*TASK BRIEF:*
Gather all lines in the records below that include the word "pixels".

*PROVIDED RECORDS:*

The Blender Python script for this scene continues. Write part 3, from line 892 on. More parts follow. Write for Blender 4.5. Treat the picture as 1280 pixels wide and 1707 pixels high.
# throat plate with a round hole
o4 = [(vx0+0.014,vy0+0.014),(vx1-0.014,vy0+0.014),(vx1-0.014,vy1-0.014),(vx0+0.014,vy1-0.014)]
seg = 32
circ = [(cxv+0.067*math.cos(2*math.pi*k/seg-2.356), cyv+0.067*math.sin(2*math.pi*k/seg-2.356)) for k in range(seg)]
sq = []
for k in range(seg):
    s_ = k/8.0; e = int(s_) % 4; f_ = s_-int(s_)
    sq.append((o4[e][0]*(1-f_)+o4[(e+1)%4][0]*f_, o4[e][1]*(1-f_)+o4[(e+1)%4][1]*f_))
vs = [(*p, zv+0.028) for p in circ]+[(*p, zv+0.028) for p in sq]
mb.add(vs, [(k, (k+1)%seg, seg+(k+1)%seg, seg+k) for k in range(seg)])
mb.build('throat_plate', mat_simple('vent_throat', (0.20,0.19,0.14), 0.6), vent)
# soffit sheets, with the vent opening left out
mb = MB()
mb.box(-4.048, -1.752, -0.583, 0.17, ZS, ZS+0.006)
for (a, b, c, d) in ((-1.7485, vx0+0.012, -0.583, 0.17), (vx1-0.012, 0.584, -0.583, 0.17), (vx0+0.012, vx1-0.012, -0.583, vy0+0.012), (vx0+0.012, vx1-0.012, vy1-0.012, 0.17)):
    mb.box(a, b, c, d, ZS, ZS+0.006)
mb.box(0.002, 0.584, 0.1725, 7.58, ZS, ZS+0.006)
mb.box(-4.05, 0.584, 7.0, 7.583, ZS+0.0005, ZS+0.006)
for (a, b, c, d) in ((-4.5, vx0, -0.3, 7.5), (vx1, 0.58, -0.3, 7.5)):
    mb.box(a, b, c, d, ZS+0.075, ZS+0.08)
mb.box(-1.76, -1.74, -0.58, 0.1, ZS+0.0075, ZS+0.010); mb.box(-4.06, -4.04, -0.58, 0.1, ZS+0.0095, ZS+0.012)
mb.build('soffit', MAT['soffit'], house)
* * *
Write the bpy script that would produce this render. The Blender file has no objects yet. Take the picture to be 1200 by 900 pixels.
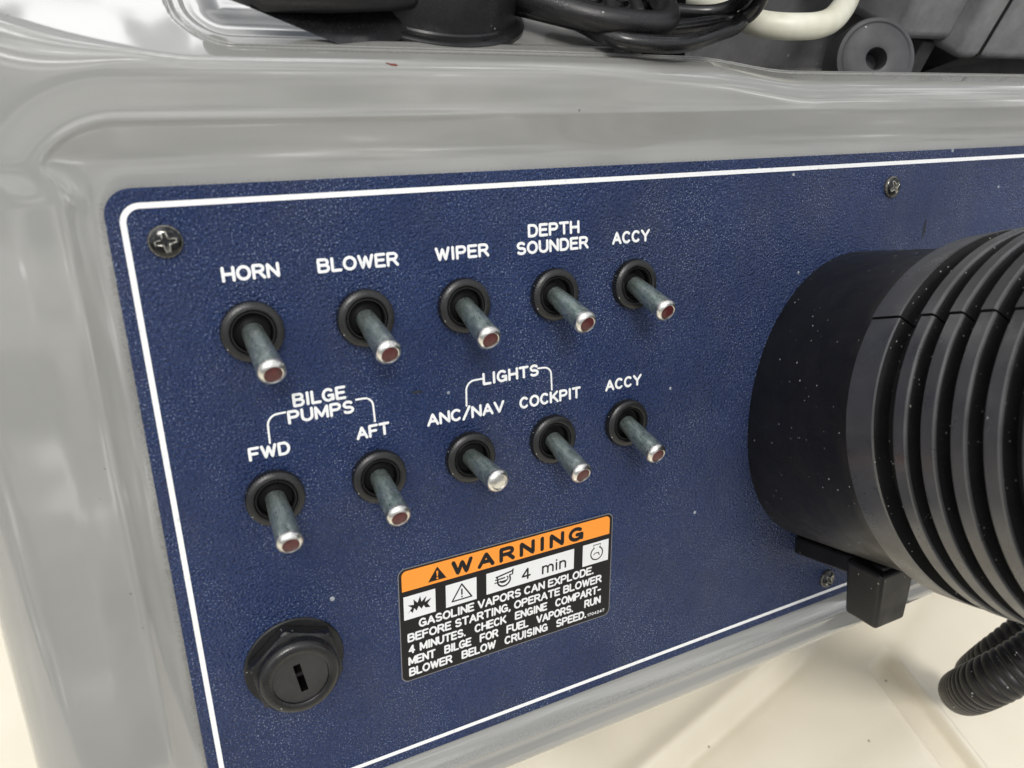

*EXERCISE SOLUTION:*
The Blender Python script for this scene continues. Write part 3, from line 892 on. More parts follow. Write for Blender 4.5. Treat the picture as 1280 pixels wide and 1707 pixels high.
Write the bpy script that would produce this render. The Blender file has no objects yet. Take the picture to be 1200 by 900 pixels.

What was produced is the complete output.